— start Raw data —

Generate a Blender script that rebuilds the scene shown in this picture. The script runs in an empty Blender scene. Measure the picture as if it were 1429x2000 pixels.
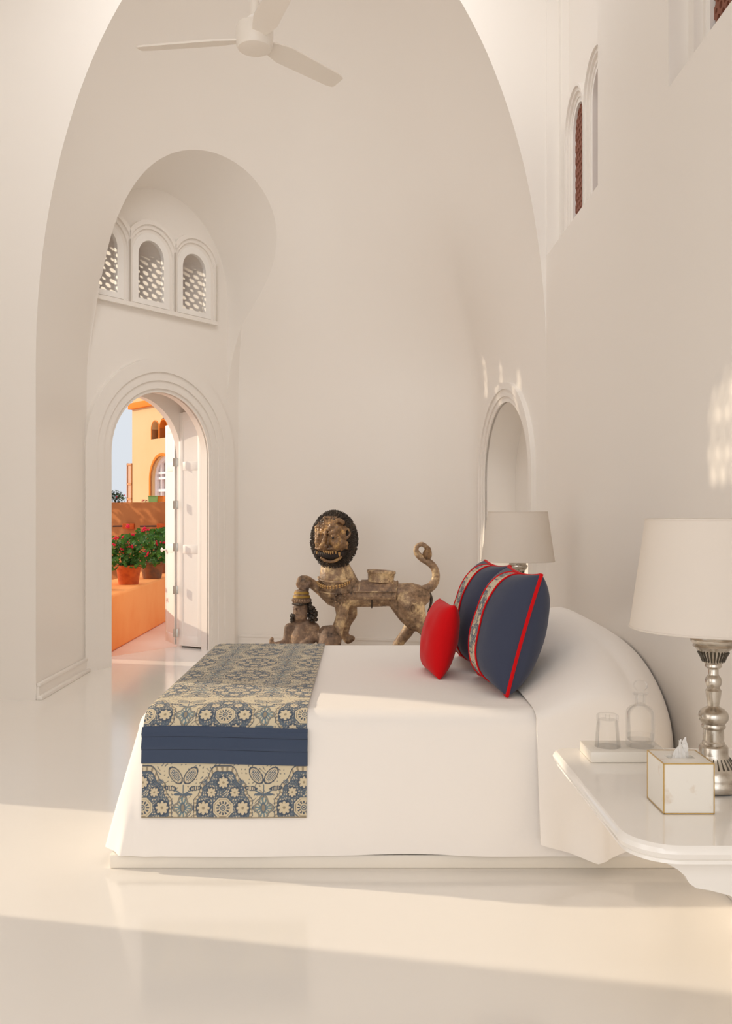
import bpy, bmesh, math, random
import numpy as np
from mathutils import Vector, Matrix
random.seed(7)
PI = math.pi
SC = bpy.context.scene
COL = SC.collection

# ---------------------------------------------------------------- camera, world, lights, exposure
F = 1786.0            # focal length in pixels of the 1429 x 2000 frame
VX, VY = 704.0, 1000.0
EYE = 1.42
cam_d = bpy.data.cameras.new('camera'); cam = bpy.data.objects.new('camera', cam_d); COL.objects.link(cam)
cam.location = (0, 0, EYE); cam.rotation_euler = (PI/2, 0, 0)
cam_d.sensor_fit = 'AUTO'; cam_d.sensor_width = 36.0; cam_d.lens = F/2000*36
cam_d.shift_x = (714.5-VX)/2000; cam_d.clip_start = 0.05; cam_d.clip_end = 500
SC.camera = cam

SC.view_settings.view_transform = 'Standard'; SC.view_settings.look = 'None'
SC.view_settings.exposure = 0.06; SC.view_settings.gamma = 1.0
try: SC.view_settings.use_curve_mapping = False
except Exception: pass
SC.cycles.max_bounces = 14; SC.cycles.diffuse_bounces = 8; SC.cycles.glossy_bounces = 10
SC.cycles.transparent_max_bounces = 32; SC.cycles.transmission_bounces = 8
SC.cycles.caustics_reflective = False; SC.cycles.caustics_refractive = False
SC.cycles.sample_clamp_indirect = 4.0
SC.cycles.use_denoising = True

world = bpy.data.worlds.new('sky'); SC.world = world; world.use_nodes = True
wn = world.node_tree; wn.nodes.clear()
w_out = wn.nodes.new('ShaderNodeOutputWorld'); w_bg = wn.nodes.new('ShaderNodeBackground')
w_tc = wn.nodes.new('ShaderNodeTexCoord'); w_sep = wn.nodes.new('ShaderNodeSeparateXYZ'); w_rmp = wn.nodes.new('ShaderNodeValToRGB')
wn.links.new(w_tc.outputs['Generated'], w_sep.inputs[0]); wn.links.new(w_sep.outputs['Z'], w_rmp.inputs[0])
w_rmp.color_ramp.elements[0].position = 0.0; w_rmp.color_ramp.elements[0].color = (0.76, 0.80, 0.85, 1)
w_rmp.color_ramp.elements[1].position = 0.75; w_rmp.color_ramp.elements[1].color = (1.1, 1.15, 1.25, 1)
_e = w_rmp.color_ramp.elements.new(0.22); _e.color = (0.80, 0.84, 0.90, 1)
wn.links.new(w_rmp.outputs[0], w_bg.inputs[0]); w_bg.inputs[1].default_value = 0.92
wn.links.new(w_bg.outputs[0], w_out.inputs[0])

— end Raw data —

— Directive —
Pictures in the data above should not be copied; transcribe everything else exactly.

— Exercise result —
Generate a Blender script that rebuilds the scene shown in this picture. The script runs in an empty Blender scene. Measure the picture as if it were 1429x2000 pixels.
import bpy, bmesh, math, random
import numpy as np
from mathutils import Vector, Matrix
random.seed(7)
PI = math.pi
SC = bpy.context.scene
COL = SC.collection

# ---------------------------------------------------------------- camera, world, lights, exposure
F = 1786.0            # focal length in pixels of the 1429 x 2000 frame
VX, VY = 704.0, 1000.0
EYE = 1.42
cam_d = bpy.data.cameras.new('camera'); cam = bpy.data.objects.new('camera', cam_d); COL.objects.link(cam)
cam.location = (0, 0, EYE); cam.rotation_euler = (PI/2, 0, 0)
cam_d.sensor_fit = 'AUTO'; cam_d.sensor_width = 36.0; cam_d.lens = F/2000*36
cam_d.shift_x = (714.5-VX)/2000; cam_d.clip_start = 0.05; cam_d.clip_end = 500
SC.camera = cam

SC.view_settings.view_transform = 'Standard'; SC.view_settings.look = 'None'
SC.view_settings.exposure = 0.06; SC.view_settings.gamma = 1.0
try: SC.view_settings.use_curve_mapping = False
except Exception: pass
SC.cycles.max_bounces = 14; SC.cycles.diffuse_bounces = 8; SC.cycles.glossy_bounces = 10
SC.cycles.transparent_max_bounces = 32; SC.cycles.transmission_bounces = 8
SC.cycles.caustics_reflective = False; SC.cycles.caustics_refractive = False
SC.cycles.sample_clamp_indirect = 4.0
SC.cycles.use_denoising = True

world = bpy.data.worlds.new('sky'); SC.world = world; world.use_nodes = True
wn = world.node_tree; wn.nodes.clear()
w_out = wn.nodes.new('ShaderNodeOutputWorld'); w_bg = wn.nodes.new('ShaderNodeBackground')
w_tc = wn.nodes.new('ShaderNodeTexCoord'); w_sep = wn.nodes.new('ShaderNodeSeparateXYZ'); w_rmp = wn.nodes.new('ShaderNodeValToRGB')
wn.links.new(w_tc.outputs['Generated'], w_sep.inputs[0]); wn.links.new(w_sep.outputs['Z'], w_rmp.inputs[0])
w_rmp.color_ramp.elements[0].position = 0.0; w_rmp.color_ramp.elements[0].color = (0.76, 0.80, 0.85, 1)
w_rmp.color_ramp.elements[1].position = 0.75; w_rmp.color_ramp.elements[1].color = (1.1, 1.15, 1.25, 1)
_e = w_rmp.color_ramp.elements.new(0.22); _e.color = (0.80, 0.84, 0.90, 1)
wn.links.new(w_rmp.outputs[0], w_bg.inputs[0]); w_bg.inputs[1].default_value = 0.92
wn.links.new(w_bg.outputs[0], w_out.inputs[0])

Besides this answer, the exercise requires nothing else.